Kick Butts Day is during Spring Break for DeSoto schools. This is not stopping some SWAT members from celebrating the day out in the community and online. They have left Kick Butts Day information cards in areas with public information like The Last Chapter Coffee House and The Chamber of Commerce. They also represented the “I am Not a ‘Replacement’” campaign by wearing shirts with that message and taking “selfies.” The youth have the option to post their “selfies” on the DeSoto SWAT Facebook page with the tag #swatourvoice.
“Tobacco doesn’t make you look better,” said Andreina Martinez, a member of DeSoto High School SWAT. “It makes you look older than you really are. SWAT guides you on a regular basis to understand the harms of tobacco and reasons to stay away from it.”

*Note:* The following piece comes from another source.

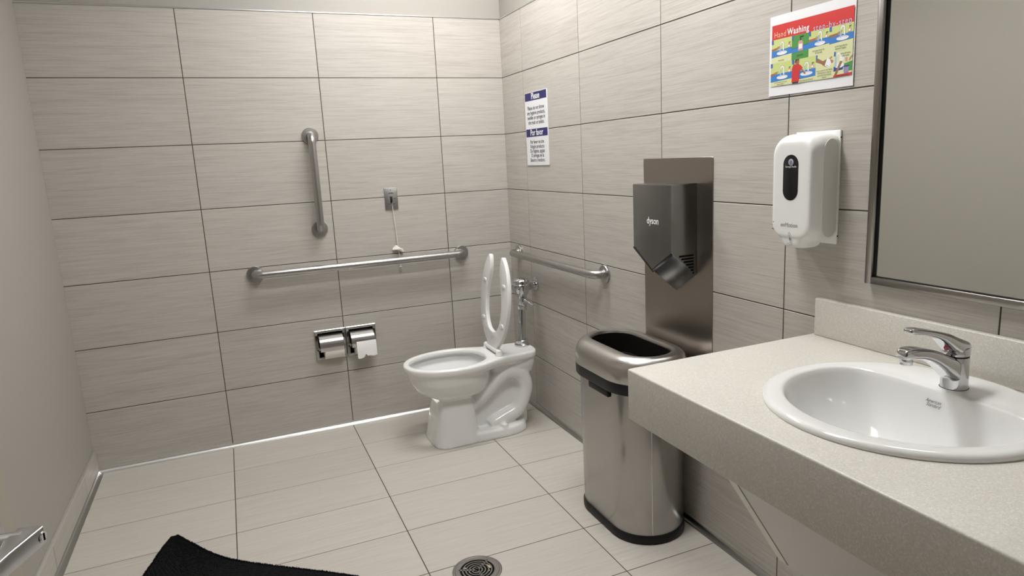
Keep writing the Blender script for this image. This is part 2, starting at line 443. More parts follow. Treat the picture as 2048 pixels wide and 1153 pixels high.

For each smoking-related death, at least two youth or young adults become regular smokers each day. These young people rarely consider the long-term health consequences of smoking when they start. Because of nicotine, a highly addictive drug, three out of four youth continue smoking well into adulthood, often with serious and even deadly consequences. In fact, about half of long-term smokers will die prematurely from smoking-related causes.

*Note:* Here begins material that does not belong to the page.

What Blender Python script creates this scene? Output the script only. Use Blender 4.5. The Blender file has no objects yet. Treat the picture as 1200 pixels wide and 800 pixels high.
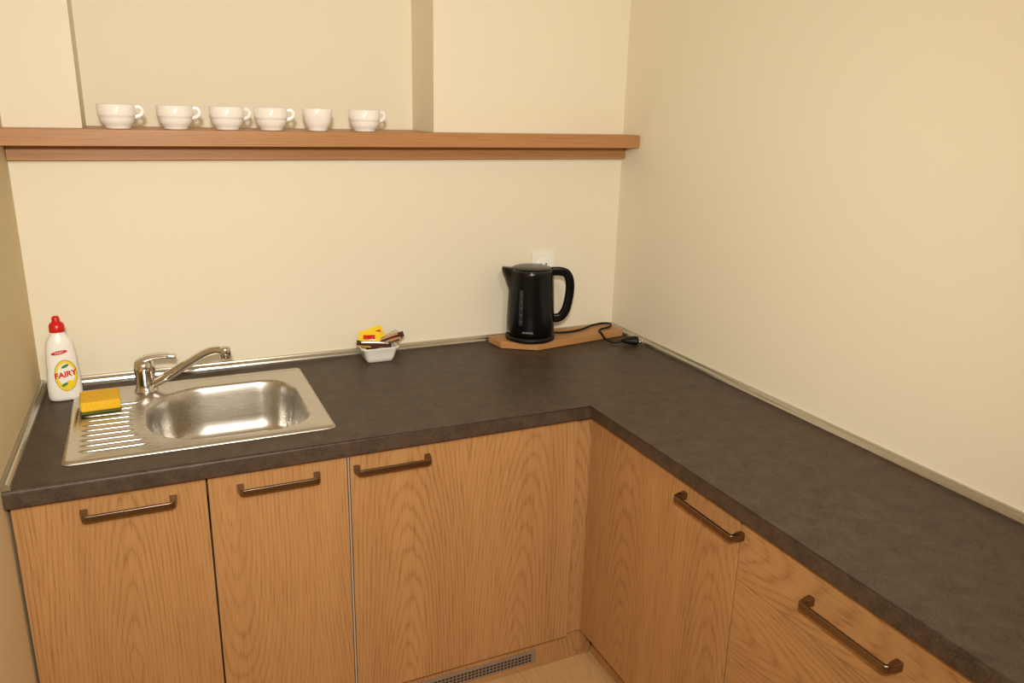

“Events like Kick Butts Day help youth understand that they are the targets of the tobacco industry,” said Dr. Barry Hummel of the Quit Doc Research and Education Foundation, which coordinates the Tobacco Free Partnership and SWAT in Gilchrist County. “Nothing is more eye-opening to a teenager than to realize that they are being manipulated into making a bad decision, a decision that will have life-long consequences. Sadly, teenagers still make up 85% of new tobacco users each and every year because of those impulsive decisions.”
“Youth have always been a target for the tobacco industry,” said Tobacco Free Florida Bureau Chief Shannon Hughes. “Numerous internal tobacco industry documents reveal that the tobacco companies perceived young people as an important target. They developed products, like flavored tobacco, and marketing campaigns aimed at teens.”
The fact is that nine out of 10 smokers start by age 18. If current smoking rates continue, 5.6 million U.S. children alive today who are younger than 18 years of age will die prematurely as a result of smoking.